My stacking the shelves posts are all about the books that I get from my local library. Libraries are continually under threat of closure or reduced hours but they are such an important way of getting books into people’s hands that they need supporting. By highlighting the amazing books that I pick up every week, I hope to inspire maybe just one person to visit their library and borrow a book

This week, like last week, I only had one reservation to pick up and just found another three books on the shelves that appealed.

Pulpit Rock – Kate Rhodes This has been on my reservations for ages and has been in transit between libraries for over a month but has finally arrived. I really like these these crime novels set in the Scilly Isles featuring DI Ben Kitto. As I’ve said before, I love crime stories that are really based in a recognisable setting and this series is a great example of that. The characters are well written too so I’m looking forward to this one.

The Last – Hanna Jameson ‘And then there were none’ is a classic mystery story but this is a version with a twist as it’s a dystopian version. The world has ended and twenty survivors are holed up in a Swiss hotel when one of them is murdered. Definitely a book that appealed to me.

No Offense – Meg Cabot – I’ve heard good things about Meg Cabot so I thought that I would give this one a try as a bit of light relief after the first two books in my haul. I loved the cover too.
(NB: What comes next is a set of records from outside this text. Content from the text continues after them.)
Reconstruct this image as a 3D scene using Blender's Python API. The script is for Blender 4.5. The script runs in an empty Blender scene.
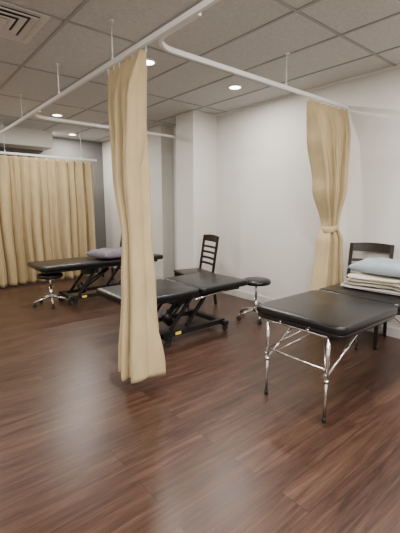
import bpy, bmesh, math, random
from mathutils import Vector, Matrix
random.seed(4)
S=bpy.context.scene
COL=S.collection
WX=4.05; CH=2.77; ZT=2.47; XA=1.44; YB=2.28
Y0=-2.4; X0=-2.4; Y1=7.9

# ---------------- materials
def mat(name,col,rough=.5,metal=0,noise=0,nscale=8,bump=0,bscale=60,emit=None,es=0,spec=.5,stretch=None):
    m=bpy.data.materials.new(name); m.use_nodes=True
    nt=m.node_tree; b=nt.nodes['Principled BSDF']
    b.inputs['Base Color'].default_value=(*col,1)
    b.inputs['Roughness'].default_value=rough; b.inputs['Metallic'].default_value=metal
    b.inputs['Specular IOR Level'].default_value=spec
    tc=nt.nodes.new('ShaderNodeTexCoord')
    src=tc.outputs['Object']
    if stretch:
        mp=nt.nodes.new('ShaderNodeMapping'); mp.inputs['Scale'].default_value=stretch
        nt.links.new(src,mp.inputs[0]); src=mp.outputs[0]
    if noise:
        n=nt.nodes.new('ShaderNodeTexNoise'); n.inputs['Scale'].default_value=nscale; n.inputs['Detail'].default_value=4
        nt.links.new(src,n.inputs['Vector'])
        r=nt.nodes.new('ShaderNodeValToRGB')
        r.color_ramp.elements[0].position=.3; r.color_ramp.elements[1].position=.7
        r.color_ramp.elements[0].color=(*[c*(1-noise) for c in col],1)
        r.color_ramp.elements[1].color=(*[min(1,c*(1+noise)) for c in col],1)
        nt.links.new(n.outputs['Fac'],r.inputs[0]); nt.links.new(r.outputs[0],b.inputs['Base Color'])
    if bump:
        n2=nt.nodes.new('ShaderNodeTexNoise'); n2.inputs['Scale'].default_value=bscale; n2.inputs['Detail'].default_value=3
        nt.links.new(src,n2.inputs['Vector'])
        bp=nt.nodes.new('ShaderNodeBump'); bp.inputs['Strength'].default_value=bump; bp.inputs['Distance'].default_value=.01
        nt.links.new(n2.outputs['Fac'],bp.inputs['Height']); nt.links.new(bp.outputs[0],b.inputs['Normal'])
    if emit:
        b.inputs['Emission Color'].default_value=(*emit,1); b.inputs['Emission Strength'].default_value=es
    return m

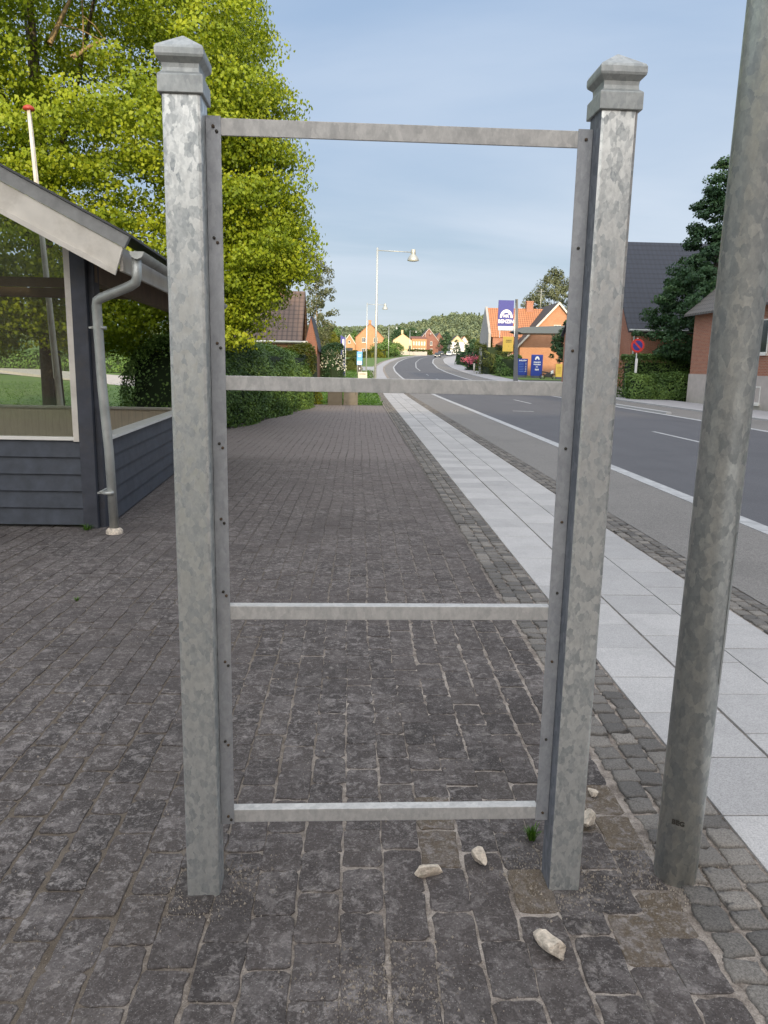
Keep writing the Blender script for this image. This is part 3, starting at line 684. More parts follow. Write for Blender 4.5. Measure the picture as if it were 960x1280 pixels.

The Improbability of Love – Hannah Rothschild The cover of this one stood out too and the blurb sounded interesting. Annie Mc Dee discovers an long lost art masterpiece and is dragged into the London Art world with multi millionaires and crooks all trying to get their hands on the painting. It’s supposed to be funny so we shall see.

So that’s this week’s haul from the library: one book that I know I will enjoy and 3 that are unknown quantities. That is the beauty of the library though. If I don’t like any of them, they will go back and it hasn’t cost me a penny.

Have you read any of these? What did you think?